Required work:
Track down the lines that contain "Blender" and copy them.

Dataset content:
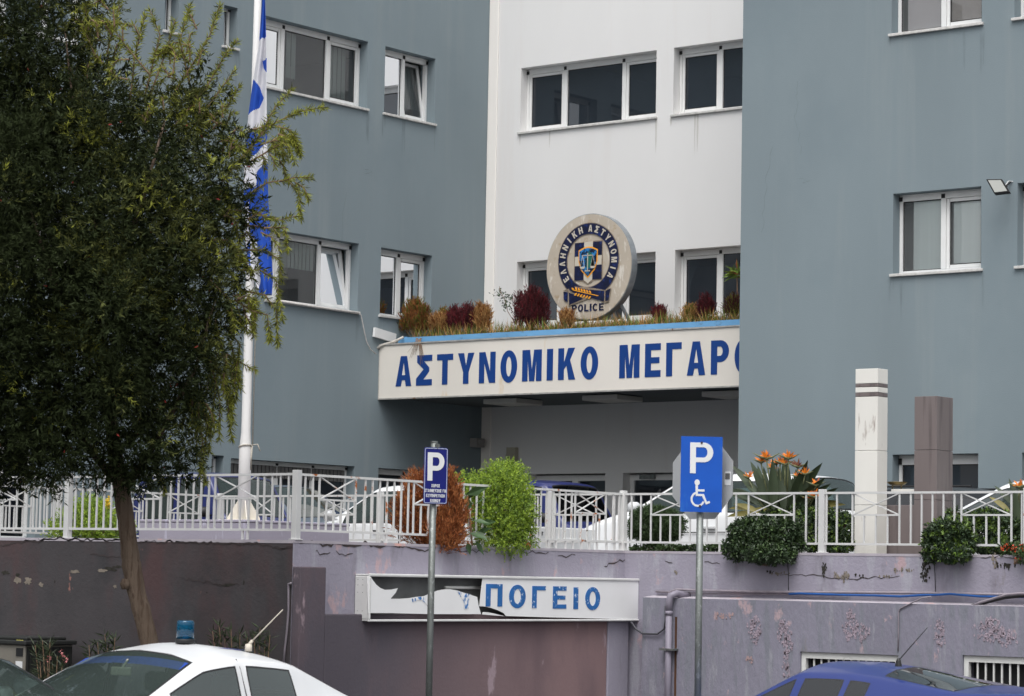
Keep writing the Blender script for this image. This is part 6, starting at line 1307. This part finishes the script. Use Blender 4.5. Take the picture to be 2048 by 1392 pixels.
# local x forward = -u ; roof top near s=2.95
bloc = (float(q[0])-3.00, float(q[1])+.56, -.07)
bc_ = car('parked_car', 'bright blue saloon parked below the barred windows on the right', bst, m_pb, (bloc[0], bloc[1], max(-.12, min(.02, bloc[2]))), RZB, glass=m_cgd)
for s, y in ((.85, .77), (.85, -.77), (3.6, .77), (3.6, -.77)): wheel(bc_, s, y, .30, .19)
invb = (Matrix.Translation(bc_.location) @ Matrix.Rotation(RZB, 4, 'Z')).inverted()
a = invb @ Vector([float(c) for c in at(1797, 1321, 22.0)]); b = invb @ Vector([float(c) for c in at(1855, 1255, 22.0)])
MB().lathe((a.x, a.y, a.z-.05), [(.03, 0), (.02, .05), (.008, .07)], 10).tube([a, b], [.005, .003], 6).build('aerial', m_trimb, bc_, world=False)
q = invb @ Vector([float(c) for c in at(1996, 1356, 20.9)])
MB().lathe((-4.40, .25, 1.235), [(.045, 0), (.05, .012), (.001, .016)], 16).build('boot_badge', m_chr, bc_, world=False, smooth=True)
for sy in (-.66, .66): MB().box((-4.605, sy-.1, .80), (-4.54, sy+.1, .98)).build('tail_light', m_red, bc_, world=False, bevel=.02)

# ---- cars on the terrace
def terrace_car(name, label, st, paint, u_front, v_near, heading, **k):
    w = max(q[1] for q in st); rz = math.pi if heading < 0 else 0.0
    return car(name, label, st, paint, (u_front, v_near+w, TZ), rz, **k), w
# white people carrier (nose left)
mst = [(0, .62, .34, .62, .55, .66, .01, 0, 0), (.06, .74, .28, .80, .62, .84, .02, 0, 0), (.25, .82, .24, .96, .68, 1.02, .03, 0, 0), (.65, .85, .22, 1.08, .72, 1.14, .04, 0, 0), (1.0, .86, .22, 1.14, .75, 1.22, .04, 0, 0), (1.13, .86, .22, 1.16, .745, 1.255, .04, 0, 10), (1.80, .86, .22, 1.17, .66, 1.645, .045, 0, 0), (1.88, .86, .22, 1.17, .66, 1.665, .05, 1, 0), (2.55, .86, .22, 1.18, .665, 1.70, .06, 0, 0), (2.66, .86, .22, 1.18, .665, 1.70, .06, 2, 0), (3.35, .86, .22, 1.19, .66, 1.68, .06, 0, 0), (3.75, .85, .22, 1.19, .65, 1.65, .05, 0, 11), (3.95, .82, .24, 1.15, .66, 1.25, .02, 0, 0), (4.02, .78, .3, .95, .66, 1.0, .01, 0, 0)]
uf_ = u_of(1116, 28.2, 2.5)
mp, w_ = terrace_car('people_carrier', 'white people carrier parked behind the railing and the disabled parking sign', mst, m_pw2, uf_, 28.2, -1)
for s in (.78, 3.3):
    for y in (.75, -.75): wheel(mp, s, y, .31, .19)
arch(mp, .78, .855, .40); arch(mp, 3.3, .855, .40)
mirror(mp, 1.33, .86, 1.27, m_pw, 1); mirror(mp, 1.33, .86, 1.27, m_pw, -1)
m_seam = M('dark_seam', (.04, .04, .04), .8, 0)
MB().tube([(-1.18, .868, 1.14), (-1.2, .872, .9), (-1.2, .866, .4)], .006, 5).build('door_seam', m_seam, mp, world=False)
MB().tube([(-1.5, .872, .95), (-3.2, .872, .97)], .006, 5).build('trim_line', m_seam, mp, world=False)
MB().lathe((-.92, .872, .86), [(.001, -.012), (.03, 0), (.001, .012)], 10).build('indicator', m_amb, mp, world=False)
for sy in (1, -1): MB().add([(-.02, sy*.70, .62), (-.10, sy*.80, .64), (-.26, sy*.828, .92), (-.16, sy*.74, .94)], [(0, 1, 2, 3)]).box((-.02, sy*.5, .64), (-.06, sy*.72, .86)).build('headlight', m_amb, mp, world=False)
MB().box((-2.55, .858, 1.0), (-2.35, .885, 1.04)).build('door_handle', m_pw, mp, world=False, bevel=.008)
MB().tube([(-1.25, .5, 1.33), (-1.5, .62, 1.52)], .012, 6).build('wiper', m_trimb, mp, world=False)
# white pickup (nose left), its tailgate seen at the right
kst = [(.4, .72, .40, .72, .6, .74, .01, 0, 0), (.48, .80, .36, .90, .68, .92, .02, 0, 0), (.8, .83, .34, .98, .70, 1.0, .02, 0, 0), (1.15, .84, .34, 1.0, .72, 1.03, .02, 0, 0), (1.25, .84, .34, 1.0, .715, 1.045, .02, 0, 10), (2.0, .84, .34, 1.0, .62, 1.51, .04, 0, 0), (2.08, .84, .34, 1.0, .62, 1.53, .045, 1, 0), (2.62, .84, .34, 1.0, .62, 1.54, .045, 0, 0), (2.72, .84, .34, 1.0, .615, 1.53, .045, 0, 11), (2.80, .84, .34, 1.0, .66, 1.06, .01, 0, 0), (2.86, .84, .34, 1.0, .72, 1.01, .0, 0, 0), (4.75, .84, .38, 1.0, .74, 1.01, .0, 0, 0), (4.80, .83, .40, .98, .74, .99, .0, 0, 0)]
va_ = 26.75
ufk = u_of(648, va_, 2.7)-1.30
kk, w_ = terrace_car('pickup_truck', 'white pickup truck between the brown bush and the lime green bush', kst, m_pw2, ufk, va_, -1)
for s in (1.0, 3.85):
    for y in (.75, -.75): wheel(kk, s, y, .34, .2)
mirror(kk, 1.5, .84, 1.12, m_pw, 1)
MB().box((-2.40, .825, .90), (-2.20, .855, .935)).build('door_handle', m_trimb, kk, world=False, bevel=.006)
MB().tube([(-2.66, .85, .98), (-2.68, .85, .5)], .007, 5).build('door_seam', m_seam, kk, world=False)
for sy in (-.75, .75): MB().box((-4.815, sy-.05, .62), (-4.74, sy+.05, .90)).build('tail_light', m_red, kk, world=False, bevel=.012)
MB().box((-4.83, -.68, .46), (-4.80, .68, .99)).box((-4.845, -.25, .82), (-4.831, .25, .86)).build('tailgate', m_pw, kk, world=False, bevel=.012)
MB().box((-4.90, -.78, .36), (-4.82, .78, .44)).build('bumper', m_pw, kk, world=False, bevel=.02)
cs, tot = word('2 ΗΥ', .05, .1, .6, .2)
flat_shape('lettering', [[(-y_ if False else x-.62+.0, y_) for x, y_ in c] for c in cs], (-4.8455, 0, .885), (0, -1, 0), (0, 0, 1), .003, m_trimb, kk, world=False)
# off-roaders
jst = [(0, .58, .5, .86, .52, .90, .0, 0, 0), (.05, .62, .46, 1.0, .56, 1.04, .01, 0, 0), (.5, .66, .45, 1.08, .6, 1.12, .02, 0, 0), (1.25, .72, .45, 1.12, .66, 1.18, .02, 0, 0), (1.36, .76, .45, 1.13, .70, 1.22, .02, 0, 10), (1.66, .78, .45, 1.14, .68, 1.80, .03, 0, 0), (1.74, .78, .45, 1.14, .68, 1.84, .03, 1, 0), (2.25, .78, .45, 1.14, .69, 1.86, .04, 0, 0), (2.33, .78, .45, 1.14, .69, 1.86, .04, 2, 0), (2.95, .78, .45, 1.14, .69, 1.85, .04, 0, 0), (3.15, .78, .45, 1.14, .68, 1.82, .03, 0, 11), (3.35, .78, .46, 1.12, .70, 1.2, .0, 0, 0), (3.4, .76, .5, .9, .7, .95, 0, 0, 0)]
def jeep(label, paint, front_px, v_near, glass=m_cg, dz=0):
    r, w_ = terrace_car('off_roader', label, jst, paint, u_of(front_px, v_near, 2.7), v_near, 1, glass=glass)
    for s in (.62, 2.75):
        for y in (.68, -.68): wheel(r, s, y, .36, .22)
    mirror(r, 1.55, .78, 1.28, m_trimb, -1); r.location.z += dz; return r
jeep('dark blue soft top off roader at the far left behind the flagpole block', m_pjb, 575, 27.0, dz=-.1)
j2 = jeep('dark blue hard top off roader before the entrance doors', m_pjb, 1262, 31.6, glass=m_cgd, dz=-.05)
# silver blue pickup behind the flagpole, dark bonnet to the right
sst = [(0, .68, .42, .80, .58, .84, .01, 0, 0), (.1, .78, .38, .98, .66, 1.0, .02, 0, 0), (.8, .82, .36, 1.08, .70, 1.1, .03, 0, 0), (1.2, .83, .36, 1.1, .72, 1.13, .03, 0, 0), (1.32, .83, .36, 1.1, .715, 1.15, .03, 0, 10), (2.0, .83, .36, 1.12, .63, 1.62, .04, 0, 0), (2.08, .83, .36, 1.12, .63, 1.64, .045, 1, 0), (2.6, .83, .36, 1.12, .63, 1.65, .045, 0, 0), (2.68, .83, .36, 1.12, .63, 1.65, .045, 2, 0), (3.2, .83, .36, 1.12, .62, 1.62, .04, 0, 11), (3.5, .82, .38, 1.08, .66, 1.15, .01, 0, 0), (3.55, .8, .4, .95, .66, 1.0, 0, 0, 0)]
sv_, w_ = terrace_car('parked_car', 'dark silver blue off road estate behind the railing right of the flagpole', sst, m_psil, u_of(708, 28.8, 2.7), 28.8, 1, glass=m_cg)
for s in (.8, 2.9):
    for y in (.74, -.74): wheel(sv_, s, y, .34, .2)
# black estate behind the white pillar (nose left)
est = [(0, .66, .34, .64, .55, .66, .01, 0, 0), (.15, .82, .28, .84, .66, .86, .02, 0, 0), (.7, .88, .26, .98, .74, 1.0, .03, 0, 0), (1.1, .89, .26, 1.04, .76, 1.06, .03, 0, 0), (1.22, .89, .26, 1.05, .755, 1.09, .03, 0, 10), (1.95, .89, .26, 1.07, .64, 1.53, .05, 0, 0), (2.05, .89, .26, 1.07, .64, 1.56, .055, 1, 0), (2.75, .89, .26, 1.08, .65, 1.60, .06, 0, 0), (2.85, .89, .26, 1.08, .65, 1.60, .06, 2, 0), (3.55, .89, .26, 1.09, .64, 1.58, .06, 0, 0), (3.65, .89, .26, 1.09, .635, 1.57, .06, 3, 0), (4.15, .88, .26, 1.09, .61, 1.52, .05, 0, 11), (4.4, .85, .28, 1.06, .64, 1.15, .02, 0, 0), (4.5, .8, .34, .9, .64, .95, .01, 0, 0)]
ev_, w_ = terrace_car('parked_car', 'black estate car parked behind the white marble pillar', est, m_pbk, u_of(1612, 30.2, 3.1)-1.60, 30.2, -1, glass=m_cgd)
for s in (.85, 3.6):
    for y in (.78, -.78): wheel(ev_, s, y, .33, .2)
for sy in (-1, 1): MB().tube([(-2.2, sy*.56, 1.63), (-3.9, sy*.54, 1.63)], .014, 6).build('roof_rail', m_trimb, ev_, world=False)
# white car at the right edge (nose left)
wst = [(0, .62, .34, .62, .55, .64, .01, 0, 0), (.1, .78, .28, .78, .64, .80, .02, 0, 0), (.55, .85, .24, .94, .70, .97, .03, 0, 0), (.95, .86, .24, 1.02, .74, 1.06, .03, 0, 0), (1.06, .86, .24, 1.03, .735, 1.09, .03, 0, 10), (1.95, .86, .24, 1.05, .63, 1.555, .05, 0, 0), (2.05, .86, .24, 1.05, .63, 1.585, .055, 1, 0), (2.7, .86, .24, 1.07, .64, 1.63, .06, 0, 0), (2.8, .86, .24, 1.07, .64, 1.63, .06, 2, 0), (3.5, .86, .24, 1.09, .63, 1.61, .06, 0, 11), (4.0, .84, .26, 1.06, .64, 1.2, .02, 0, 0), (4.1, .8, .32, .9, .64, .95, .01, 0, 0)]
wc, w_ = terrace_car('parked_car', 'white car parked behind the bushes at the right edge', wst, m_pw2, u_of(1912, 28.2, 2.9)-1.48, 28.2, -1)
for s in (.8, 3.35):
    for y in (.76, -.76): wheel(wc, s, y, .31, .19)
mirror(wc, 1.42, .86, 1.16, m_pw, 1)
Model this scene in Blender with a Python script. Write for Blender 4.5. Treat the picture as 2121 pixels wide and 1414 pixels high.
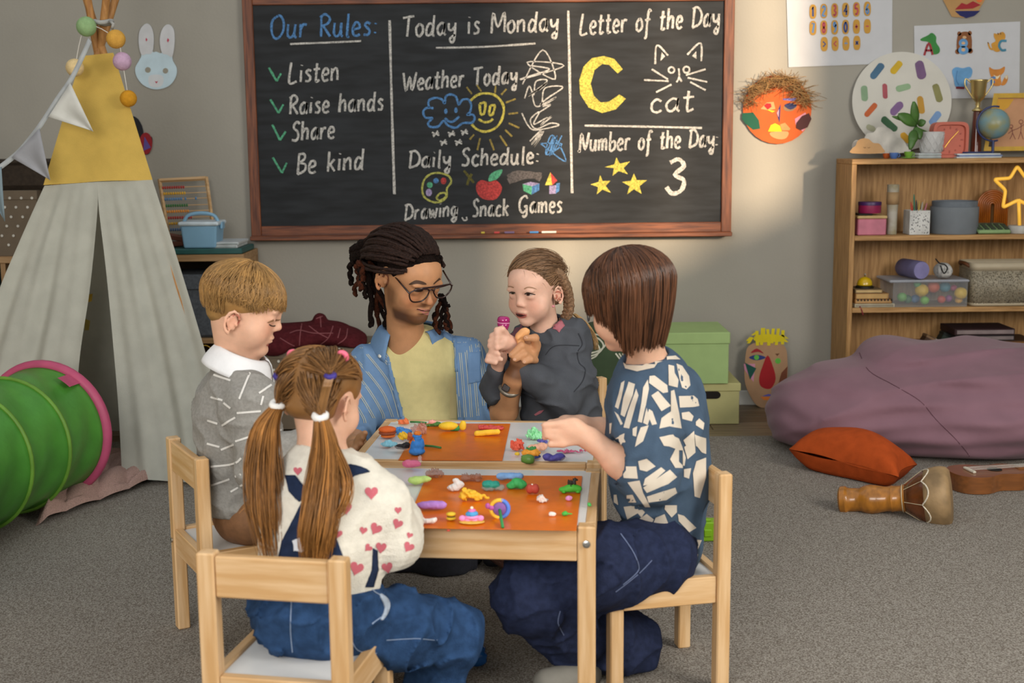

Response:
Keep writing the Blender script for this image. This is part 6, starting at line 1307. This part finishes the script. Use Blender 4.5. Take the picture to be 2048 by 1392 pixels.
Model this scene in Blender with a Python script. Write for Blender 4.5. Treat the picture as 2121 pixels wide and 1414 pixels high.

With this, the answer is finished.